The Birmingham failure was another triumph for O'Connor. He had dragged even Lovett into his wake and could now pose more than ever as the one practical leader of Chartism. It was to little purpose that Lovett, shocked at the result of his momentary reappearance on the same platform as his enemy, withdrew, with his friend Parry, from the O'Connorite Conference. The remnant went to a smaller room and finished up their business to their own liking. If Chartism henceforth meant O'Connorism, it was because O'Connor, with all his faults, could upon occasion give a lead, and still more because, lead or no lead, it was O'Connor only whom the average Chartist would follow.

The failure of this last effort at conciliation was the more tragic since it was quickly followed by the conclusion of the long-drawn-out trials of the Chartists, accused of complicity in the abortive revolt of the summer of 1842. Some of the accused persons, notably Cooper and O'Connor, were still on bail at the Conference and went back to meet their fate. Their cases were dealt with by special commissions which had most to do in Staffordshire and Lancashire. The Staffordshire commission had got to work as early as October, and had in all 274 cases brought before it. Thomas Cooper was the most conspicuous of the prisoners it dealt with. Acquitted on one count, he was released on bail before being arraigned on another charge. He finally received a sentence of two years' imprisonment, which he spent in Stafford Gaol. In prison he wrote his Purgatory of Suicides, a poetical idealisation of the Chartist programme, which won for him substantial literary recognition.[1] Most of the Staffordshire sentences were much more severe than that of Cooper, fifty-four being condemned to long periods of transportation.[2] In Lancashire and Cheshire the special commission was presided over by Lord Abinger, Chief Baron of the Exchequer, whose indiscreet language gave occasion for a futile attack on him by the Radicals in Parliament.[3] But the actual trials do not seem to have been unfairly conducted, and the victims were much less numerous than in Staffordshire.
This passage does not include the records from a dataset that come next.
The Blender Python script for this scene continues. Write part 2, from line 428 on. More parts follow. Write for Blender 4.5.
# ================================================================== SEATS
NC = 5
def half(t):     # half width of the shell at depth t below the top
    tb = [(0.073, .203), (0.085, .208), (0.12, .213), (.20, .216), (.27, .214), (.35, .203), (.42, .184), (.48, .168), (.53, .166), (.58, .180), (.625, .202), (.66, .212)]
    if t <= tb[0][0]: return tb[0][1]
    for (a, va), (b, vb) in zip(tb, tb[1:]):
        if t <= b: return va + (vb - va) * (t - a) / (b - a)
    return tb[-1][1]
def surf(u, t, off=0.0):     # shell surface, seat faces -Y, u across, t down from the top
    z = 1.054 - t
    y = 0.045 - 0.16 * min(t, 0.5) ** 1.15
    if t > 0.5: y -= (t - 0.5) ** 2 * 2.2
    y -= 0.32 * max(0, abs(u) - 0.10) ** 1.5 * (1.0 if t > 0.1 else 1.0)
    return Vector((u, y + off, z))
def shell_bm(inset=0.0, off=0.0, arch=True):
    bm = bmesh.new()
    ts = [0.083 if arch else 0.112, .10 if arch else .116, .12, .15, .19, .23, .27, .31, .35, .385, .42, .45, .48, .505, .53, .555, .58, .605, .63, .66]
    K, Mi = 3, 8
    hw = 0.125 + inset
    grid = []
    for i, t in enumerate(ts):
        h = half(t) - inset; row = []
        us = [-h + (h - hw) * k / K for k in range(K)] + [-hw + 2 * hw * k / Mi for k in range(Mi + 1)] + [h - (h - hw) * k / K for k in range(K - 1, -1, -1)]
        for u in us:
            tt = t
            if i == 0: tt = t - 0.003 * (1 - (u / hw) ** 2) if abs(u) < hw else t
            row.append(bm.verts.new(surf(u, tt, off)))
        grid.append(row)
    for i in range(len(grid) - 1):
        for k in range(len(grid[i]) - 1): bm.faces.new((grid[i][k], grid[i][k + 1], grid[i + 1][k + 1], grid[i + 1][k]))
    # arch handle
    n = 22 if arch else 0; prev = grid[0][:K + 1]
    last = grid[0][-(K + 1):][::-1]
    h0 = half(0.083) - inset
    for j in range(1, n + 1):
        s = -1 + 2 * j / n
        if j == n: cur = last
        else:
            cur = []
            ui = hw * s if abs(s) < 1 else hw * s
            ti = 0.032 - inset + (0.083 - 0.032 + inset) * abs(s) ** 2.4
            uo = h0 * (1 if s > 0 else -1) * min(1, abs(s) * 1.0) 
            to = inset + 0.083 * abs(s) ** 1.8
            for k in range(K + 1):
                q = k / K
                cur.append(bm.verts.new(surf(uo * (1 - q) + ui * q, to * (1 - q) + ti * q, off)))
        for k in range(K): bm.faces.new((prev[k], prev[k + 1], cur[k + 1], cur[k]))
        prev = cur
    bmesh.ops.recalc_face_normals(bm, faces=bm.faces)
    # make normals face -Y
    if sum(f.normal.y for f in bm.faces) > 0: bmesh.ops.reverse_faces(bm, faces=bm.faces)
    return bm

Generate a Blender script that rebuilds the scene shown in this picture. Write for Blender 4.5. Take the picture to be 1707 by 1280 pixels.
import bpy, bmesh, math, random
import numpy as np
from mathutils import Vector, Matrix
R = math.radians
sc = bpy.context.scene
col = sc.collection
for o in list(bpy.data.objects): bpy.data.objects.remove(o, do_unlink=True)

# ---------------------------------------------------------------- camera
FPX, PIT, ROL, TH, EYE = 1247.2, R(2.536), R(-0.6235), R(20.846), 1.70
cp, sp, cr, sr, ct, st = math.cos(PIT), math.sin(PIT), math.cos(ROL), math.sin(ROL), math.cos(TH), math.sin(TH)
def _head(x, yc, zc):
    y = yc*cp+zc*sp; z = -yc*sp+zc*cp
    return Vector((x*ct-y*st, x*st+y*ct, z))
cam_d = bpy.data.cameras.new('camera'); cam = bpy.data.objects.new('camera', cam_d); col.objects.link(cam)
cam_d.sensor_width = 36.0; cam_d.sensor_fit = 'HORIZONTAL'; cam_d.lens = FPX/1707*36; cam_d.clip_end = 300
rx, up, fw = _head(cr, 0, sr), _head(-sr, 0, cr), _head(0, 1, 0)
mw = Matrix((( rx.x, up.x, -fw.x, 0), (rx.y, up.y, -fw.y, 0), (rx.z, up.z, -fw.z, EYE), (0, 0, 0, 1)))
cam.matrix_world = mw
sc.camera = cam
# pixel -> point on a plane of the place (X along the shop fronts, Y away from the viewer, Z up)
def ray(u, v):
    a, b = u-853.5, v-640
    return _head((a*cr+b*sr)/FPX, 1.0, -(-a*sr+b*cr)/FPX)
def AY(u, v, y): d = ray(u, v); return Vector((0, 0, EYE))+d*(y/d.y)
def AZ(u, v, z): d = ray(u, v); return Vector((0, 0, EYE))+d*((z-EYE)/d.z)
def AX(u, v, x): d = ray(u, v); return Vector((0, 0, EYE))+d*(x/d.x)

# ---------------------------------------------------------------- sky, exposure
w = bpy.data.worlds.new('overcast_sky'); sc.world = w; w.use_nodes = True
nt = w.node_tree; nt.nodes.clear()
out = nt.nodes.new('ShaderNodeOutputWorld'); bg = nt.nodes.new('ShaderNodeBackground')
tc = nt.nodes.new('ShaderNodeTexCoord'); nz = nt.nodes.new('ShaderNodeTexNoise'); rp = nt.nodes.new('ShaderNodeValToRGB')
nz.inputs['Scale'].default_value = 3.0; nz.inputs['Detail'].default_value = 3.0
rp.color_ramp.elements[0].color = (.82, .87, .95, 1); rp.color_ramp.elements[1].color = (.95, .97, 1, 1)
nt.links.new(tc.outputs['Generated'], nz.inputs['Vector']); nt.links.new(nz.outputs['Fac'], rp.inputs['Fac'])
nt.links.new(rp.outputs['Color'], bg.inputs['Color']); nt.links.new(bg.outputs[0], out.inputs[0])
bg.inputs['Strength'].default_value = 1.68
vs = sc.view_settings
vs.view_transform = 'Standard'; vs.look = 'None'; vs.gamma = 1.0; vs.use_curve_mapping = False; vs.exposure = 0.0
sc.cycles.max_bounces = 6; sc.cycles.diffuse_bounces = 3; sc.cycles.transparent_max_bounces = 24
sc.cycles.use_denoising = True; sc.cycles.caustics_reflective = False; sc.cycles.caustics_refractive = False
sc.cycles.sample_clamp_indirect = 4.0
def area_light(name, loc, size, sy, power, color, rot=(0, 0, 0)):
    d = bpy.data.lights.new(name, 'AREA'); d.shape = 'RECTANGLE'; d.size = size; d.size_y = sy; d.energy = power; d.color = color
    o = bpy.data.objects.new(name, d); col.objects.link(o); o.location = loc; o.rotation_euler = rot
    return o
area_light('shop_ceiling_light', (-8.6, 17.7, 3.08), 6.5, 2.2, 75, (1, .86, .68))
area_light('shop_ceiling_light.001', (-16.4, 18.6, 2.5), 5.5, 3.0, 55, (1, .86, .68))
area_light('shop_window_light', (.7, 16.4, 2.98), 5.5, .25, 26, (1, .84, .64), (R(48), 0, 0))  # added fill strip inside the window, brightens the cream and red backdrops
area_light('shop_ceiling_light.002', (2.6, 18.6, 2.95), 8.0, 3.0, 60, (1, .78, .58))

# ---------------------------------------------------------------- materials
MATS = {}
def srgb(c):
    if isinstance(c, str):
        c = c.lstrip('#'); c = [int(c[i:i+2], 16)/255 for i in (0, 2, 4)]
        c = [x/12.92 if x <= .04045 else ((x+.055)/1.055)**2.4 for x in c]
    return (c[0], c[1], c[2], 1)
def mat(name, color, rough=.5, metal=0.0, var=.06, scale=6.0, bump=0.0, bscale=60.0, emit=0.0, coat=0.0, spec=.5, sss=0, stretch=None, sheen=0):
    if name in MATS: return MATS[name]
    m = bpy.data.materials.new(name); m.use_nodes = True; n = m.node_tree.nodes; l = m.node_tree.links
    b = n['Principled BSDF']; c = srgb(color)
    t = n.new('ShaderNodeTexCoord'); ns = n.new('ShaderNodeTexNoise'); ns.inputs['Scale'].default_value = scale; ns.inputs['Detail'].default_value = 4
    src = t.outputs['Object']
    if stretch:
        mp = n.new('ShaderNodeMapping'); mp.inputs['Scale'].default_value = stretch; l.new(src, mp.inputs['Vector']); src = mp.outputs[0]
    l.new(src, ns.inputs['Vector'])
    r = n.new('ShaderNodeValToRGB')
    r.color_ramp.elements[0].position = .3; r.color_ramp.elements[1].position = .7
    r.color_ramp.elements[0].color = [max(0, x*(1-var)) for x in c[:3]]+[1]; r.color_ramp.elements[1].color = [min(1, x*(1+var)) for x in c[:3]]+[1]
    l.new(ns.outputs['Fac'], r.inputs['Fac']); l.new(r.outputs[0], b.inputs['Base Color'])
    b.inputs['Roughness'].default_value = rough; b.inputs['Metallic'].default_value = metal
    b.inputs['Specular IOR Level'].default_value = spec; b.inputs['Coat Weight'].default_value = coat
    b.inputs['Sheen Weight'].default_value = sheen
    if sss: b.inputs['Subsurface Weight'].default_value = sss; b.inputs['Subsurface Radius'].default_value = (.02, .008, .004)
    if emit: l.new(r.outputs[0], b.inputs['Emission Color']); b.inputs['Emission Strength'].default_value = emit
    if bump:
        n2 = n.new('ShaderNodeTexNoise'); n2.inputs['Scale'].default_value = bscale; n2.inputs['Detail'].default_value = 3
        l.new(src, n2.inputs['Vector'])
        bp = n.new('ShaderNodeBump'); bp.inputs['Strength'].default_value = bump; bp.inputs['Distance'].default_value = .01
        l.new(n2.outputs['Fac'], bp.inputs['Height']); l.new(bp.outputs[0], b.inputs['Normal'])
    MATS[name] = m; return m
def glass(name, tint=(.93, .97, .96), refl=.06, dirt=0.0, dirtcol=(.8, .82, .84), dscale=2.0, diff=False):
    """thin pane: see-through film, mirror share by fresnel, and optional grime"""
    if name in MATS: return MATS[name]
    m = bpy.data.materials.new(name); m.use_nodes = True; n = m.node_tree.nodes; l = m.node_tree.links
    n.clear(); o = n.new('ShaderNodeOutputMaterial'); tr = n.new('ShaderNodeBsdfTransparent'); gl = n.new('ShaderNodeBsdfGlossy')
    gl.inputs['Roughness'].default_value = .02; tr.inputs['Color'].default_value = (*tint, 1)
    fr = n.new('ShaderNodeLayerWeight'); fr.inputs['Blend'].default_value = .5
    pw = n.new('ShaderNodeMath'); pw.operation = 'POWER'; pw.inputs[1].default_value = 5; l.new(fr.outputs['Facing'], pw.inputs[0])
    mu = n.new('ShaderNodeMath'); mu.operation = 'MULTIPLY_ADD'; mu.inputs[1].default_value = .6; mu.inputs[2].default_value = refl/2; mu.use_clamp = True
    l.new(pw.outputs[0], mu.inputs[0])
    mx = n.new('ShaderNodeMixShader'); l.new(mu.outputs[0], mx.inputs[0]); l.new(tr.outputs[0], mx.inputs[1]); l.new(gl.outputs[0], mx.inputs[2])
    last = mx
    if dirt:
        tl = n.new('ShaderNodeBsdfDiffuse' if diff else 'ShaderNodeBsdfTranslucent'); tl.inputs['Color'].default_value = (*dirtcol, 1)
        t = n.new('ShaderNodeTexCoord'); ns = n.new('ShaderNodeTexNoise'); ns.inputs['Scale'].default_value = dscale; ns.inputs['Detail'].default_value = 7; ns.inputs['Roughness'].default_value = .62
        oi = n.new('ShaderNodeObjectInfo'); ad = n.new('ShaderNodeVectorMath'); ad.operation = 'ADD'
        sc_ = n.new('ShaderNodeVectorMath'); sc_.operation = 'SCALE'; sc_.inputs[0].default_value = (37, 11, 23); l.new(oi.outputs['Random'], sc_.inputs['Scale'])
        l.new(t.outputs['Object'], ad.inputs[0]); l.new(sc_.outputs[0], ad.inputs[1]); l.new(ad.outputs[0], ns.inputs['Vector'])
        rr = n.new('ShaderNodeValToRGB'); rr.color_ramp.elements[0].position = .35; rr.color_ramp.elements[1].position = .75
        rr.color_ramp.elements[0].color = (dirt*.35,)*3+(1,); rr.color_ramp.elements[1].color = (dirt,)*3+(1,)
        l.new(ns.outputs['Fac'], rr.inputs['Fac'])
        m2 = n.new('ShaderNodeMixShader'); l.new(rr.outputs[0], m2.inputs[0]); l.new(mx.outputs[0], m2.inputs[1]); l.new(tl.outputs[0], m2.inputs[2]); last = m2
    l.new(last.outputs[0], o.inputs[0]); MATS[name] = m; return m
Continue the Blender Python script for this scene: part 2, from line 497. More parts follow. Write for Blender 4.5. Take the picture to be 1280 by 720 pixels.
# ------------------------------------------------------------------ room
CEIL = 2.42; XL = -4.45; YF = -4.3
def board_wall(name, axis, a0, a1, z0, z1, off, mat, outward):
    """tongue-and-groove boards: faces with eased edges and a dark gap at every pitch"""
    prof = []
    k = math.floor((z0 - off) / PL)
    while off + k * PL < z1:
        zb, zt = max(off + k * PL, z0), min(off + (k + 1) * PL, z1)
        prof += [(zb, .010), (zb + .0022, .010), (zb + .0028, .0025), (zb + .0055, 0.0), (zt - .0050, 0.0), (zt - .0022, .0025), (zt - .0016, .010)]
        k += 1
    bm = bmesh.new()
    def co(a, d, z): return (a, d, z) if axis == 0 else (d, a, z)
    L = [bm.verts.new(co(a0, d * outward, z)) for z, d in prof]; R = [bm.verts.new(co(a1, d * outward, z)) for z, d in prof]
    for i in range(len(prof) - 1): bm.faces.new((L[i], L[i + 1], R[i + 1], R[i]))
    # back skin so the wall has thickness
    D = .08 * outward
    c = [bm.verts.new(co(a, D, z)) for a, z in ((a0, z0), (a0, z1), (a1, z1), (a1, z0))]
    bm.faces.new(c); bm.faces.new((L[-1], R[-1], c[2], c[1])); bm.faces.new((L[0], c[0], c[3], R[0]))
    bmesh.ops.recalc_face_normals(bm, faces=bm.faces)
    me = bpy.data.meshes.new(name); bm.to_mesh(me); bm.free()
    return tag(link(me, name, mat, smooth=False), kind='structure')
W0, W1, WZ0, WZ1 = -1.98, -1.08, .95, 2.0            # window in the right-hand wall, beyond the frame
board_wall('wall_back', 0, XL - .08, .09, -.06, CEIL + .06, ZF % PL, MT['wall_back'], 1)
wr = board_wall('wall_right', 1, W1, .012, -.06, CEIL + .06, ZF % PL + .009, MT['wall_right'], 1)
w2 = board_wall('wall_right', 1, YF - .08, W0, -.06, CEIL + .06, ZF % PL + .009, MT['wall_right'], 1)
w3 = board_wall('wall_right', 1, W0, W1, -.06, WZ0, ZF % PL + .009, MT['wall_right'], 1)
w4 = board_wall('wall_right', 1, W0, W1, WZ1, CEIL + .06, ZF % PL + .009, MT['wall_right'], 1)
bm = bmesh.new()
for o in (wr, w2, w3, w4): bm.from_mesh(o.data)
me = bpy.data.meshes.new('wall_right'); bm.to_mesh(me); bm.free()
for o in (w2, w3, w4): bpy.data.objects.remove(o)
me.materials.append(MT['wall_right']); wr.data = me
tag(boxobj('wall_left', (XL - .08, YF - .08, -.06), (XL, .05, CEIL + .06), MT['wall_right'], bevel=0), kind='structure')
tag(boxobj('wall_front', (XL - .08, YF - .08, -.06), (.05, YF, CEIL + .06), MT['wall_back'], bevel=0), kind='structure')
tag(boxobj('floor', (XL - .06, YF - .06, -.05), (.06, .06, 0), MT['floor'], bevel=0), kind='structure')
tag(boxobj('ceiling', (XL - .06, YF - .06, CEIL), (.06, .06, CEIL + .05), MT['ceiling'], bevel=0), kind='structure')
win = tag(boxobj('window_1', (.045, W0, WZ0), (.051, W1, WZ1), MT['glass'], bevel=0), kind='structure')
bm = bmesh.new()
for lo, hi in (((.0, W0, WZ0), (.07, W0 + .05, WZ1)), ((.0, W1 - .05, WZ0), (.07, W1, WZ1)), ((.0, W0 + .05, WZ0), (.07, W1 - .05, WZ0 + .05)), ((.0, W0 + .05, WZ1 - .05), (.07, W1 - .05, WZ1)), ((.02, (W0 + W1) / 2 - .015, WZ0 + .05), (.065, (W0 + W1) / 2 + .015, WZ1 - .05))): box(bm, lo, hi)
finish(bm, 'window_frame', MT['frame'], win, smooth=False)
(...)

O'Connor was found guilty, but his conviction, with that of others, was overruled on technical grounds. His good fortune in escaping

  1. See, for instance, the testimony of Thomas Carlyle in Life of Thomas Cooper, pp. 282-3.
  2. The statistics are in Annual Register, lxxxiv. ii. 163.
  3. A vote of censure was moved on February 21, 1843, by T. Duncombe and lost by 228 to 73. Most of the free traders, including Cobden and Villiers, voted with the majority (Northern Star, February 25, 1843).